## start Collected material

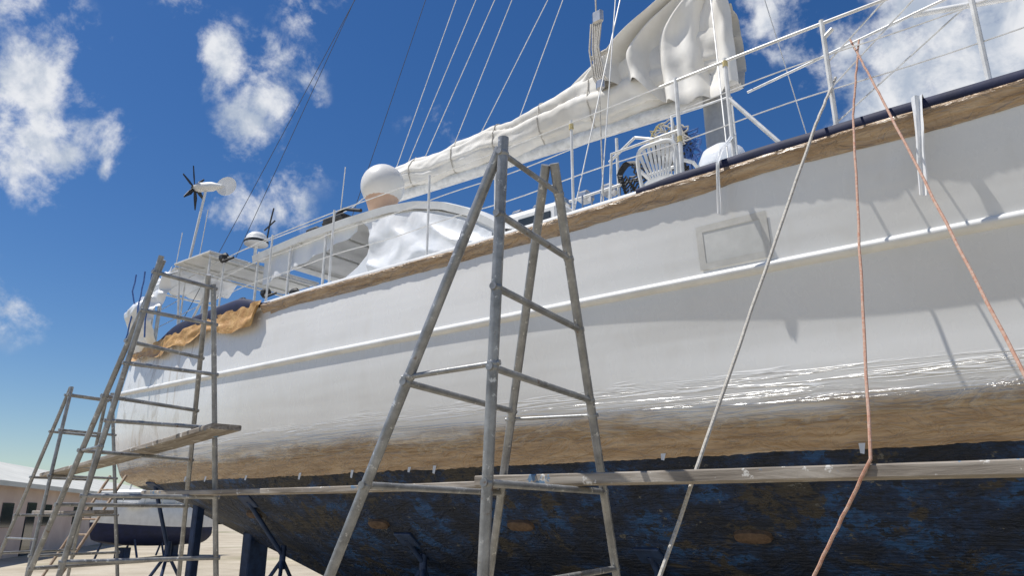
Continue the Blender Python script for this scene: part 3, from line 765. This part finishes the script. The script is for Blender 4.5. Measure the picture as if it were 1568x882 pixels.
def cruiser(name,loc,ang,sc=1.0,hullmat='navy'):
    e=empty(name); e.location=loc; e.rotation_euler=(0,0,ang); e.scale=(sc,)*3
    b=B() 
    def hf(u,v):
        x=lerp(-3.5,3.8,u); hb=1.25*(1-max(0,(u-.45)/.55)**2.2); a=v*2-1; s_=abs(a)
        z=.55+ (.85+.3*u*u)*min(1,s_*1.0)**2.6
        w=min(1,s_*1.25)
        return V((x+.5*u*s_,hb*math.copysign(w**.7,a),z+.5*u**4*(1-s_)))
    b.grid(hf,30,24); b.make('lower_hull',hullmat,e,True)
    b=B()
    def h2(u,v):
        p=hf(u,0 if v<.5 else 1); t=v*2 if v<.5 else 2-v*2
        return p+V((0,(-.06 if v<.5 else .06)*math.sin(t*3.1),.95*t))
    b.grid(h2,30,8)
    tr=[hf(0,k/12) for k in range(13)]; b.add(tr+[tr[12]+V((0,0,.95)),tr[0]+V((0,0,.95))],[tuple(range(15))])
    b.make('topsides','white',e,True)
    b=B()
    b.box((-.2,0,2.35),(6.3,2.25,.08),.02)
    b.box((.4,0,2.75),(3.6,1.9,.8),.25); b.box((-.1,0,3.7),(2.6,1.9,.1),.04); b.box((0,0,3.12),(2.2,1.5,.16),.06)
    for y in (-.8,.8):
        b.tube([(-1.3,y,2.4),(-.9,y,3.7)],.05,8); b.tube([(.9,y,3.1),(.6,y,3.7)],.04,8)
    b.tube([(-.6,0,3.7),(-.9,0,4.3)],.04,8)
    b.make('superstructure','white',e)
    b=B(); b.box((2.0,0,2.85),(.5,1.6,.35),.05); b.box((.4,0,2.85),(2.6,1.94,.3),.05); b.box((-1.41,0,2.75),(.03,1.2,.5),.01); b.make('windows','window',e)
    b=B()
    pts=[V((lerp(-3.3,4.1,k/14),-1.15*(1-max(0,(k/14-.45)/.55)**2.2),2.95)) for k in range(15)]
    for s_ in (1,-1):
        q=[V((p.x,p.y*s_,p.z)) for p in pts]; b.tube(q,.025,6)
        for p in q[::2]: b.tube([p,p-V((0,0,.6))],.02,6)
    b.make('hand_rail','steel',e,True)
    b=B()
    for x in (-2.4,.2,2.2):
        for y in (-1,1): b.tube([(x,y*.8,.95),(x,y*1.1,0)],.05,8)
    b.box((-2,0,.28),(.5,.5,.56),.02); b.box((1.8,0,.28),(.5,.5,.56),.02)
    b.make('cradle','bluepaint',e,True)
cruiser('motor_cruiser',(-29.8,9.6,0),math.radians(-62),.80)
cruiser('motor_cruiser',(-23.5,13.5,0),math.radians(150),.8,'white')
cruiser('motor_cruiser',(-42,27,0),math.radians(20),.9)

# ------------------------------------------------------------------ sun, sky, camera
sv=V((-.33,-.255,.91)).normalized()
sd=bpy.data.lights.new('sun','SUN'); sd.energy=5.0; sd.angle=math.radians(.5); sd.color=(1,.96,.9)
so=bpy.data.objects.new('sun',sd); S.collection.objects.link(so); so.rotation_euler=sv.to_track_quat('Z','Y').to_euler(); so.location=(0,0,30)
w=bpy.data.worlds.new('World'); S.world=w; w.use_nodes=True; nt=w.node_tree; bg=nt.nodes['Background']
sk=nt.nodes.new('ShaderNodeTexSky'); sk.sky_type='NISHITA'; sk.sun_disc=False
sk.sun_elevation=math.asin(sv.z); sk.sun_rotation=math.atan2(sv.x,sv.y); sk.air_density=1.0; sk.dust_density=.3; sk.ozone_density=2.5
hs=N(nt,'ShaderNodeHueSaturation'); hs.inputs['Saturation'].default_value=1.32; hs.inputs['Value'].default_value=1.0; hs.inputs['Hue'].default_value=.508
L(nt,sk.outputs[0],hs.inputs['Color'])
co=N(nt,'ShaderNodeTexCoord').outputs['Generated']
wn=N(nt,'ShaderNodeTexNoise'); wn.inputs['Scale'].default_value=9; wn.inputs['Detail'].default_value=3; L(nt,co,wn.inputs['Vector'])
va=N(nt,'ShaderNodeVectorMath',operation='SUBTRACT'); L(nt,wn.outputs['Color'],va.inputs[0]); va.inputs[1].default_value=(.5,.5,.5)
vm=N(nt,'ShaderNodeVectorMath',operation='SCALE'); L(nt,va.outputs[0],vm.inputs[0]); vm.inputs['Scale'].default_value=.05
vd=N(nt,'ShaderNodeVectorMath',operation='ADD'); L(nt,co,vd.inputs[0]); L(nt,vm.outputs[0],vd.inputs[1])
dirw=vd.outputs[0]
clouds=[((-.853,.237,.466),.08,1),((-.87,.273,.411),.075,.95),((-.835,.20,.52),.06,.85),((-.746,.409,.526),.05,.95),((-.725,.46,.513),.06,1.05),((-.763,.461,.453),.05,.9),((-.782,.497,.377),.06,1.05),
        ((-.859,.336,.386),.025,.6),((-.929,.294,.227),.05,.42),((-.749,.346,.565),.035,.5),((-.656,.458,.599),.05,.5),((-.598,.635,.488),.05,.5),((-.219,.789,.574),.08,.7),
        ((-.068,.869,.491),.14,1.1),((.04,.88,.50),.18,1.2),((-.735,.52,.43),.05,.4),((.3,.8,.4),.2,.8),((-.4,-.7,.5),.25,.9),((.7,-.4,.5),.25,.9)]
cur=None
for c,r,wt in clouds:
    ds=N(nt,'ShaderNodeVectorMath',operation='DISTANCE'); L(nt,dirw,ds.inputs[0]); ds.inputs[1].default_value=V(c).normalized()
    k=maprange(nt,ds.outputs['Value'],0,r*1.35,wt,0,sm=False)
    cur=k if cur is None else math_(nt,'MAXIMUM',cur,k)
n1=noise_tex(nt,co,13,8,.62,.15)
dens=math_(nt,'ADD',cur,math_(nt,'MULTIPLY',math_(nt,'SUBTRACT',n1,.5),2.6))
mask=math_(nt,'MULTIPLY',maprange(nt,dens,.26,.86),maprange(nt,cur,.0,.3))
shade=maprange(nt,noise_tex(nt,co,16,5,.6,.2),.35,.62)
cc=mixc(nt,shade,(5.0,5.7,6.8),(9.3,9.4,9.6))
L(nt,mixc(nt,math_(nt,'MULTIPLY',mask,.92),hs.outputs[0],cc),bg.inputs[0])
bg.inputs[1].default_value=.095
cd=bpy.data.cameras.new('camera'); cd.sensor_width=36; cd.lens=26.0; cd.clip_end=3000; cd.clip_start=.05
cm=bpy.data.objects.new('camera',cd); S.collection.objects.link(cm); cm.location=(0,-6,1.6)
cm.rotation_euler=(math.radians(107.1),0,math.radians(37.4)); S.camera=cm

## end Collected material

Task to carry out:
Copy out all of the material exactly as written, without its pictures.

Response to the exercise:
Continue the Blender Python script for this scene: part 3, from line 765. This part finishes the script. The script is for Blender 4.5. Measure the picture as if it were 1568x882 pixels.
def cruiser(name,loc,ang,sc=1.0,hullmat='navy'):
    e=empty(name); e.location=loc; e.rotation_euler=(0,0,ang); e.scale=(sc,)*3
    b=B() 
    def hf(u,v):
        x=lerp(-3.5,3.8,u); hb=1.25*(1-max(0,(u-.45)/.55)**2.2); a=v*2-1; s_=abs(a)
        z=.55+ (.85+.3*u*u)*min(1,s_*1.0)**2.6
        w=min(1,s_*1.25)
        return V((x+.5*u*s_,hb*math.copysign(w**.7,a),z+.5*u**4*(1-s_)))
    b.grid(hf,30,24); b.make('lower_hull',hullmat,e,True)
    b=B()
    def h2(u,v):
        p=hf(u,0 if v<.5 else 1); t=v*2 if v<.5 else 2-v*2
        return p+V((0,(-.06 if v<.5 else .06)*math.sin(t*3.1),.95*t))
    b.grid(h2,30,8)
    tr=[hf(0,k/12) for k in range(13)]; b.add(tr+[tr[12]+V((0,0,.95)),tr[0]+V((0,0,.95))],[tuple(range(15))])
    b.make('topsides','white',e,True)
    b=B()
    b.box((-.2,0,2.35),(6.3,2.25,.08),.02)
    b.box((.4,0,2.75),(3.6,1.9,.8),.25); b.box((-.1,0,3.7),(2.6,1.9,.1),.04); b.box((0,0,3.12),(2.2,1.5,.16),.06)
    for y in (-.8,.8):
        b.tube([(-1.3,y,2.4),(-.9,y,3.7)],.05,8); b.tube([(.9,y,3.1),(.6,y,3.7)],.04,8)
    b.tube([(-.6,0,3.7),(-.9,0,4.3)],.04,8)
    b.make('superstructure','white',e)
    b=B(); b.box((2.0,0,2.85),(.5,1.6,.35),.05); b.box((.4,0,2.85),(2.6,1.94,.3),.05); b.box((-1.41,0,2.75),(.03,1.2,.5),.01); b.make('windows','window',e)
    b=B()
    pts=[V((lerp(-3.3,4.1,k/14),-1.15*(1-max(0,(k/14-.45)/.55)**2.2),2.95)) for k in range(15)]
    for s_ in (1,-1):
        q=[V((p.x,p.y*s_,p.z)) for p in pts]; b.tube(q,.025,6)
        for p in q[::2]: b.tube([p,p-V((0,0,.6))],.02,6)
    b.make('hand_rail','steel',e,True)
    b=B()
    for x in (-2.4,.2,2.2):
        for y in (-1,1): b.tube([(x,y*.8,.95),(x,y*1.1,0)],.05,8)
    b.box((-2,0,.28),(.5,.5,.56),.02); b.box((1.8,0,.28),(.5,.5,.56),.02)
    b.make('cradle','bluepaint',e,True)
cruiser('motor_cruiser',(-29.8,9.6,0),math.radians(-62),.80)
cruiser('motor_cruiser',(-23.5,13.5,0),math.radians(150),.8,'white')
cruiser('motor_cruiser',(-42,27,0),math.radians(20),.9)

# ------------------------------------------------------------------ sun, sky, camera
sv=V((-.33,-.255,.91)).normalized()
sd=bpy.data.lights.new('sun','SUN'); sd.energy=5.0; sd.angle=math.radians(.5); sd.color=(1,.96,.9)
so=bpy.data.objects.new('sun',sd); S.collection.objects.link(so); so.rotation_euler=sv.to_track_quat('Z','Y').to_euler(); so.location=(0,0,30)
w=bpy.data.worlds.new('World'); S.world=w; w.use_nodes=True; nt=w.node_tree; bg=nt.nodes['Background']
sk=nt.nodes.new('ShaderNodeTexSky'); sk.sky_type='NISHITA'; sk.sun_disc=False
sk.sun_elevation=math.asin(sv.z); sk.sun_rotation=math.atan2(sv.x,sv.y); sk.air_density=1.0; sk.dust_density=.3; sk.ozone_density=2.5
hs=N(nt,'ShaderNodeHueSaturation'); hs.inputs['Saturation'].default_value=1.32; hs.inputs['Value'].default_value=1.0; hs.inputs['Hue'].default_value=.508
L(nt,sk.outputs[0],hs.inputs['Color'])
co=N(nt,'ShaderNodeTexCoord').outputs['Generated']
wn=N(nt,'ShaderNodeTexNoise'); wn.inputs['Scale'].default_value=9; wn.inputs['Detail'].default_value=3; L(nt,co,wn.inputs['Vector'])
va=N(nt,'ShaderNodeVectorMath',operation='SUBTRACT'); L(nt,wn.outputs['Color'],va.inputs[0]); va.inputs[1].default_value=(.5,.5,.5)
vm=N(nt,'ShaderNodeVectorMath',operation='SCALE'); L(nt,va.outputs[0],vm.inputs[0]); vm.inputs['Scale'].default_value=.05
vd=N(nt,'ShaderNodeVectorMath',operation='ADD'); L(nt,co,vd.inputs[0]); L(nt,vm.outputs[0],vd.inputs[1])
dirw=vd.outputs[0]
clouds=[((-.853,.237,.466),.08,1),((-.87,.273,.411),.075,.95),((-.835,.20,.52),.06,.85),((-.746,.409,.526),.05,.95),((-.725,.46,.513),.06,1.05),((-.763,.461,.453),.05,.9),((-.782,.497,.377),.06,1.05),
        ((-.859,.336,.386),.025,.6),((-.929,.294,.227),.05,.42),((-.749,.346,.565),.035,.5),((-.656,.458,.599),.05,.5),((-.598,.635,.488),.05,.5),((-.219,.789,.574),.08,.7),
        ((-.068,.869,.491),.14,1.1),((.04,.88,.50),.18,1.2),((-.735,.52,.43),.05,.4),((.3,.8,.4),.2,.8),((-.4,-.7,.5),.25,.9),((.7,-.4,.5),.25,.9)]
cur=None
for c,r,wt in clouds:
    ds=N(nt,'ShaderNodeVectorMath',operation='DISTANCE'); L(nt,dirw,ds.inputs[0]); ds.inputs[1].default_value=V(c).normalized()
    k=maprange(nt,ds.outputs['Value'],0,r*1.35,wt,0,sm=False)
    cur=k if cur is None else math_(nt,'MAXIMUM',cur,k)
n1=noise_tex(nt,co,13,8,.62,.15)
dens=math_(nt,'ADD',cur,math_(nt,'MULTIPLY',math_(nt,'SUBTRACT',n1,.5),2.6))
mask=math_(nt,'MULTIPLY',maprange(nt,dens,.26,.86),maprange(nt,cur,.0,.3))
shade=maprange(nt,noise_tex(nt,co,16,5,.6,.2),.35,.62)
cc=mixc(nt,shade,(5.0,5.7,6.8),(9.3,9.4,9.6))
L(nt,mixc(nt,math_(nt,'MULTIPLY',mask,.92),hs.outputs[0],cc),bg.inputs[0])
bg.inputs[1].default_value=.095
cd=bpy.data.cameras.new('camera'); cd.sensor_width=36; cd.lens=26.0; cd.clip_end=3000; cd.clip_start=.05
cm=bpy.data.objects.new('camera',cd); S.collection.objects.link(cm); cm.location=(0,-6,1.6)
cm.rotation_euler=(math.radians(107.1),0,math.radians(37.4)); S.camera=cm